Historic Film Processes

George Eastman's mansion fronts the Eastman Museum

I have always wanted to attend a class at the Eastman Museum. I would bet a lot of people don’t even know they exist. Well, they do, and I bought myself a Christmas present for February 10, 2018. This was a workshop – a one day class. It proved to be a perfect exploration into the subject of tintype photography that began in the early 1850’s and lasted until about 1890 depending on what book you read. An interesting fact is that most of the students that come to the Eastman Museum for instruction are from out of state or out of the country. Very few locals participate. I think that needs to change. Although <Gasp!> Fuji is moving into town Kodak is still a staple. They still produce the film, the chemicals for developing and other goodies from the yellow box. 

The class was limited to eight students; two from Canada, two from ‘Cuse and the rest from the area. Our instructors were Mark and Nick. Now I thought I knew my fair share of photography, but nothing that would hold a candle to these guys. Unbelievable amounts of knowledge they are more than willing to pass on, demonstrate discuss, answer questions. They had the answers and teaching methodology for us to digest such huge amounts of data. 

A tintype fresh out of its rinse and fixer.

I think I was most surprised at the chemistry that was involved in collodion pictures. Either wet plate or the tintypes. 

Some of the chemicals required are; Cellulose dissolved in ether or alcohol with a small amount of iodine and bromide. Silver nitrate. Linseed oil or plain asphaltum. Acidified ferrous sulfate. Sodium thiosulfate or potassium cyanide. Sandarac varnish. And water, lots of clean water. 

The “tin” in tintype is a little misleading. When the process was developed they used thin sheets of iron.
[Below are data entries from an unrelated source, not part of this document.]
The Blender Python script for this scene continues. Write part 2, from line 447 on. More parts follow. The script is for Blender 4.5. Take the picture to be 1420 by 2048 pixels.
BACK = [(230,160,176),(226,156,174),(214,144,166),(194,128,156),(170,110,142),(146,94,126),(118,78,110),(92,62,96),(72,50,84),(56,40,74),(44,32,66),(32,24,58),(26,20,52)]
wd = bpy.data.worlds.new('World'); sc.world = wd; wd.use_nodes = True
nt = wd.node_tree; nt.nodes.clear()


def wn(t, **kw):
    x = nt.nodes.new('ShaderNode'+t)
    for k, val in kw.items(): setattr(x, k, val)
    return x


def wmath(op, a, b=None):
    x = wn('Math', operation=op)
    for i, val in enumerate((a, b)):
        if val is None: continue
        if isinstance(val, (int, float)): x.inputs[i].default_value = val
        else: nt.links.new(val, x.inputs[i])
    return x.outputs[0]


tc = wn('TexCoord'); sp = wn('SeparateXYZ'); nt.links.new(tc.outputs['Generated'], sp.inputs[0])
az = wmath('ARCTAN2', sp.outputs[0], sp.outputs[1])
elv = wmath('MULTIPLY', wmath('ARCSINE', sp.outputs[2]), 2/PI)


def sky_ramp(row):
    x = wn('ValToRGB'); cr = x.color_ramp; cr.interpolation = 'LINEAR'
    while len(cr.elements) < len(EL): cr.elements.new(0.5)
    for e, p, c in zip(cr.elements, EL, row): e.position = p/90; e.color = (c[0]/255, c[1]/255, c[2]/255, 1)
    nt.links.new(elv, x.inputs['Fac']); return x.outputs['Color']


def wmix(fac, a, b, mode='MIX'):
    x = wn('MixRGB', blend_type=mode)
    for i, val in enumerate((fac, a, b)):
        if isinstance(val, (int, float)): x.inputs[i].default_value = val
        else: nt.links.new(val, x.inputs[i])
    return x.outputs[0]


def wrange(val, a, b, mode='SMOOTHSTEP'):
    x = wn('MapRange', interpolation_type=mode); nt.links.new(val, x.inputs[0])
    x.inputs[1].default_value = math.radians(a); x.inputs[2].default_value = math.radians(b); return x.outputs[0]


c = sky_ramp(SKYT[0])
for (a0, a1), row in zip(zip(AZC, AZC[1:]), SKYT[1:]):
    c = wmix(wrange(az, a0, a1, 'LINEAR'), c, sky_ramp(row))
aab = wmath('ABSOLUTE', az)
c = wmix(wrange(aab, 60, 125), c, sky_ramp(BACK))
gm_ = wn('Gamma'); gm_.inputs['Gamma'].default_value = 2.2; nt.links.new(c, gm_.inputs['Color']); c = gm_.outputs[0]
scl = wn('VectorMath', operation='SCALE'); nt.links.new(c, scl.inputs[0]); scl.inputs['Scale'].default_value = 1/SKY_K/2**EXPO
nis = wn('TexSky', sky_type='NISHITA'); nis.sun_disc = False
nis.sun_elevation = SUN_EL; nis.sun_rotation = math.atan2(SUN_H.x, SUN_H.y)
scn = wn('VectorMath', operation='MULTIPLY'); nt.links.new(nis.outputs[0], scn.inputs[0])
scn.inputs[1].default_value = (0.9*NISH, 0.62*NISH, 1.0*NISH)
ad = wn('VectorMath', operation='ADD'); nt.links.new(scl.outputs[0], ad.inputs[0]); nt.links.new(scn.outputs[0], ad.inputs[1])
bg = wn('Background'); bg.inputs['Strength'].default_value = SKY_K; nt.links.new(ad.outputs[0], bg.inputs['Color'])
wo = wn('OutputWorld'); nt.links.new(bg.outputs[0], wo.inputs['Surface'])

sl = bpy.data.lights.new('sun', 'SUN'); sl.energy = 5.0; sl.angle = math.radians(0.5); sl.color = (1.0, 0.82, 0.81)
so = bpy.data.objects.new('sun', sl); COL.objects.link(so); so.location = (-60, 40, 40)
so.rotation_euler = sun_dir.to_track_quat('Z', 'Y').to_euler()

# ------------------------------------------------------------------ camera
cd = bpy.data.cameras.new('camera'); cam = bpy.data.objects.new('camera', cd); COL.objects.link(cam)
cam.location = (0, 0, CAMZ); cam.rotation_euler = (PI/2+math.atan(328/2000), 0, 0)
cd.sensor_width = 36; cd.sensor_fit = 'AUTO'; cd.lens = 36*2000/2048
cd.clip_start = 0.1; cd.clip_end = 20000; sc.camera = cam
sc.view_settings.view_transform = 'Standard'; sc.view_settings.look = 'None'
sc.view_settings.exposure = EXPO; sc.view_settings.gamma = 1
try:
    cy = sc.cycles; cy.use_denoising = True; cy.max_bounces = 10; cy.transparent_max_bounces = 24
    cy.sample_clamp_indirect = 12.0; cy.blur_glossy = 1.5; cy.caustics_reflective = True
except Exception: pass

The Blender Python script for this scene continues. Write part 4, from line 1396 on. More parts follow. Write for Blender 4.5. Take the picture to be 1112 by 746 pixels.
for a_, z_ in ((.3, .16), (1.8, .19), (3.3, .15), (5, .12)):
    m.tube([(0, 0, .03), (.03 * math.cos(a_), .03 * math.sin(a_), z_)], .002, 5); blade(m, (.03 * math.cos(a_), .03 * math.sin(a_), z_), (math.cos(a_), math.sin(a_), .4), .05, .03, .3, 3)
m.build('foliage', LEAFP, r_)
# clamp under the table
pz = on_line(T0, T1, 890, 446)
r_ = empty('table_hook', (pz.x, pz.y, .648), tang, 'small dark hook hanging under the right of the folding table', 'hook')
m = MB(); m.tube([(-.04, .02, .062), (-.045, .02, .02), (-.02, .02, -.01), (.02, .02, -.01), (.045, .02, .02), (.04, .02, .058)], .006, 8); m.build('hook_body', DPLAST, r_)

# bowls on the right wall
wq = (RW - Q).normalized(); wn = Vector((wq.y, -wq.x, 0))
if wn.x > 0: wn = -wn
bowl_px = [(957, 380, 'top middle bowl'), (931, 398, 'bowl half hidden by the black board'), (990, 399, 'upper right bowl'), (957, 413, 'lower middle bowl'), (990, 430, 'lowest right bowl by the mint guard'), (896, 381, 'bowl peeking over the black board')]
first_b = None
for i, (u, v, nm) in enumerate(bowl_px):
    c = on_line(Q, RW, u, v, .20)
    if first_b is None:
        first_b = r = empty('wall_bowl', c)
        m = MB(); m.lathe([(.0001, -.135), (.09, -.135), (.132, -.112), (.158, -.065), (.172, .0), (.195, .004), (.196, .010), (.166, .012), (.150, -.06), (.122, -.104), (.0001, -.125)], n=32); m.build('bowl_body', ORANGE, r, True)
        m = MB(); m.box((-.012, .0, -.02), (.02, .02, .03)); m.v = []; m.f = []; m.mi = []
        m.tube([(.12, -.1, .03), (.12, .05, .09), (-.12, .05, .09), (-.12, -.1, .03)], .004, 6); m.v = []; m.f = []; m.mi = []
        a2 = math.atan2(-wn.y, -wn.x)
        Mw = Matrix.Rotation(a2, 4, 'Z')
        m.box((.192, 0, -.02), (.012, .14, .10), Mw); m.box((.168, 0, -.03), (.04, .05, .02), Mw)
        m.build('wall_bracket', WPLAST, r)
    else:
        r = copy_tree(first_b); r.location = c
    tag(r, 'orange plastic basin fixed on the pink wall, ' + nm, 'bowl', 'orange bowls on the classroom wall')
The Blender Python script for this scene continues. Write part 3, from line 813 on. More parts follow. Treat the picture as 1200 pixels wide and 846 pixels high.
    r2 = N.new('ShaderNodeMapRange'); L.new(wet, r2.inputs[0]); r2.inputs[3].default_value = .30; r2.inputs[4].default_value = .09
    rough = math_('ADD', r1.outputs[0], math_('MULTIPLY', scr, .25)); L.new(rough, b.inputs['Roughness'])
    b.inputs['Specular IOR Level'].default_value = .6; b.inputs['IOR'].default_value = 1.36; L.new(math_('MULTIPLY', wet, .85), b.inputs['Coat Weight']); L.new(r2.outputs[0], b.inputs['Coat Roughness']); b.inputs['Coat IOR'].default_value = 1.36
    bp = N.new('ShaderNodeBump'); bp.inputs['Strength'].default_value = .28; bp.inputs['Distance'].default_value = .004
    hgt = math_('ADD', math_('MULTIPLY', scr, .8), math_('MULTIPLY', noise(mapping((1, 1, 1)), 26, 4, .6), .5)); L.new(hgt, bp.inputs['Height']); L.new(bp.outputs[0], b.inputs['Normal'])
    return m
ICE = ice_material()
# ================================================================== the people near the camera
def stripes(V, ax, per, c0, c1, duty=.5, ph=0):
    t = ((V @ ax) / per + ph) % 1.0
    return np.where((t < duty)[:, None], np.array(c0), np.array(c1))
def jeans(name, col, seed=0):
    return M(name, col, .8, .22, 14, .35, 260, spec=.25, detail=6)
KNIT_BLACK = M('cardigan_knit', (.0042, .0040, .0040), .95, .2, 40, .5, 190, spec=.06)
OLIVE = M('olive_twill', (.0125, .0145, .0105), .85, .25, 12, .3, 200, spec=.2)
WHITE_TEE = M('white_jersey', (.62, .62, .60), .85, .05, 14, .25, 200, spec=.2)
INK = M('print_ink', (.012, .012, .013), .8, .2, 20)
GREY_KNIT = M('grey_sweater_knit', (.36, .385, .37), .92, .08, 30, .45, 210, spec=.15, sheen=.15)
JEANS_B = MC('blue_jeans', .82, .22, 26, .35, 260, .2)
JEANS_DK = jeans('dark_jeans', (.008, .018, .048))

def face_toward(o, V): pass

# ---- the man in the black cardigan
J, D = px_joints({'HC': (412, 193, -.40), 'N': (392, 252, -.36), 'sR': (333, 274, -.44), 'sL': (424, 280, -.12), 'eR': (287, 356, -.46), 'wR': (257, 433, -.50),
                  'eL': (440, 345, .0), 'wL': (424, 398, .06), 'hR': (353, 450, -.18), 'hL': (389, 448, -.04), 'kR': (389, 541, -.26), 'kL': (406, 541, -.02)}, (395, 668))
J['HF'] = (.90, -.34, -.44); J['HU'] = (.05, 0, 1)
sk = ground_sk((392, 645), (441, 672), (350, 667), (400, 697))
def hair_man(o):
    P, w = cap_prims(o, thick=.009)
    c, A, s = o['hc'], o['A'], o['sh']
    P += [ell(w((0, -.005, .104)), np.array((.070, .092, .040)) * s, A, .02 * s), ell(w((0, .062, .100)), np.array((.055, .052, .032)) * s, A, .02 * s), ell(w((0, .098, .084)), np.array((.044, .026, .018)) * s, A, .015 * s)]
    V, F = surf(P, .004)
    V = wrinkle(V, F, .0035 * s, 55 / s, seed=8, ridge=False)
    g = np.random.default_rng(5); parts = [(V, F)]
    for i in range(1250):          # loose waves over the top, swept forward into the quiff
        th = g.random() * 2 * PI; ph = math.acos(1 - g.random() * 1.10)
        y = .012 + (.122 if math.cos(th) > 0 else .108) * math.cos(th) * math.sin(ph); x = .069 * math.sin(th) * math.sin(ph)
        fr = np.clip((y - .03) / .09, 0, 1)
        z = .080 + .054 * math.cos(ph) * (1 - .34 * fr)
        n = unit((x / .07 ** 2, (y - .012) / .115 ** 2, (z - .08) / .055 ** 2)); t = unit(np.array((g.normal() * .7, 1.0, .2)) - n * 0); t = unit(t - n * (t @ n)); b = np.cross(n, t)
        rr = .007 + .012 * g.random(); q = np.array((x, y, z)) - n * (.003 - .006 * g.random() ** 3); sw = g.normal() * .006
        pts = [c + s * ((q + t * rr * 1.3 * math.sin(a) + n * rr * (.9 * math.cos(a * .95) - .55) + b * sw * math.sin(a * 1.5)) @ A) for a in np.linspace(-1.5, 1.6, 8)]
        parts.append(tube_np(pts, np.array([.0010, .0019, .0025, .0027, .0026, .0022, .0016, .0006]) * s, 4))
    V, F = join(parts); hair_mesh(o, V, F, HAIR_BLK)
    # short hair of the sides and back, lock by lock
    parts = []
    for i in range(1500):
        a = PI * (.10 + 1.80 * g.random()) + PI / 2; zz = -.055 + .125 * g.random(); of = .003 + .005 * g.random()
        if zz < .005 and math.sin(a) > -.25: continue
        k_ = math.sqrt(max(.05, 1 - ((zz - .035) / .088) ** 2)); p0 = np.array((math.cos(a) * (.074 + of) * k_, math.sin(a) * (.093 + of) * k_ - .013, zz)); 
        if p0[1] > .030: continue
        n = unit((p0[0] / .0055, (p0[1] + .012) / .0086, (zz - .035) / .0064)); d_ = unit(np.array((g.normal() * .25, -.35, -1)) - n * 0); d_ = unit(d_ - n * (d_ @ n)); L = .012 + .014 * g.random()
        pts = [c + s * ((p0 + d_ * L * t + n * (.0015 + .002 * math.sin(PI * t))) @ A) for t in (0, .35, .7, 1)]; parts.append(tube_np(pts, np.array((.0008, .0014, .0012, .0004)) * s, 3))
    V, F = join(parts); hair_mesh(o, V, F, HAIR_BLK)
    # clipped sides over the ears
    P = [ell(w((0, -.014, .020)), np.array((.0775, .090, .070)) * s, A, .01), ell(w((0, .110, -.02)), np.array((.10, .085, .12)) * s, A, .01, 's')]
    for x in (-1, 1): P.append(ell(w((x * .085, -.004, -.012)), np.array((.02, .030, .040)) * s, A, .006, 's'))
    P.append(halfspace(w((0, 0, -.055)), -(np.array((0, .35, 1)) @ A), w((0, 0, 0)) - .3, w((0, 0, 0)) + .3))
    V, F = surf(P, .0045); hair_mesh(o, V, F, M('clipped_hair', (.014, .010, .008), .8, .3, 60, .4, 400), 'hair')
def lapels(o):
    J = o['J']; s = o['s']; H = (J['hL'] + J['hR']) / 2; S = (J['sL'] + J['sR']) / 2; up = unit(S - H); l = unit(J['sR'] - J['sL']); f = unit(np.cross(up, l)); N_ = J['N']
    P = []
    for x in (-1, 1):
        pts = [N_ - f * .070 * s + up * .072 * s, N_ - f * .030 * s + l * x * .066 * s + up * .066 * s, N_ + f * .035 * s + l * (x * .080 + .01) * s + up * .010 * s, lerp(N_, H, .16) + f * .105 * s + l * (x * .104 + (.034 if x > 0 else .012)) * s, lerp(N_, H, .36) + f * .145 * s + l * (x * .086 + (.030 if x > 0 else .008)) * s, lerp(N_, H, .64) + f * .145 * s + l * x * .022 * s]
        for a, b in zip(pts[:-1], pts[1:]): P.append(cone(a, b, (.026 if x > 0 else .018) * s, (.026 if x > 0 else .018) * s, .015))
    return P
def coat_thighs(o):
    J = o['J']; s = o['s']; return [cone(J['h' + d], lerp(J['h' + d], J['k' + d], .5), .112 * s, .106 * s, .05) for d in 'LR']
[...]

Tin was a generalized term for a cheaper metal.

Because it was a workshop (that they are offering again in December) students watch the entire process. Everyone got to sit for their portrait and take home a real tintype portrait of themselves – although the substrate is now aluminum. The process was done exactly as it was invented. I was able to see each step a few times and ask questions freely. A basic knowledge of photography is helpful in understanding some of the lexicon. 

I learned so much my head was chuck full when I left. It was an incredible class on one of my favorite types of photography. What makes tintypes so cool is that the negative becomes the positive as the print on the substrate. There is no negative to make more prints. If your emulsion is not right, it’s back to the drawing board. If the ambient air temperature isn’t right or the timing of taking the cap off the lens (the shutter) or timing of the developer, it’s back to where the subject is sitting after preparing another plate for exposure. In our class, the timing of the “shutter” was about 25 seconds. This means that the sitter and everyone around cannot move for that amount of time – although you can blink. Trying to make sure that shadows and highlights are captured correctly takes experience and experimentation. 

Ever wonder why 19th-century pictures look like the person has a scowl or is not pleased? Well, no one can smile for 25 seconds or longer, and your head is held in place by a metal clamp. You must also focus on a specific spot for the duration. 

Mark is putting the clamp on Nick. It is an important part of a quality image.

Another interesting note to this process is that blues and violets will not show up in the image. They become white. If you look at old collodion images you will note that there are very few clouds in the sky. Well now you know why; the blue sky and clouds blend together to white. It is easy to find examples of these in antique stores. 

If you are interested in historic photographic processes, I strongly urge you to attend one of their classes. You will not be disappointed. All walks of life attend these and some are keeping them alive and well when they return home.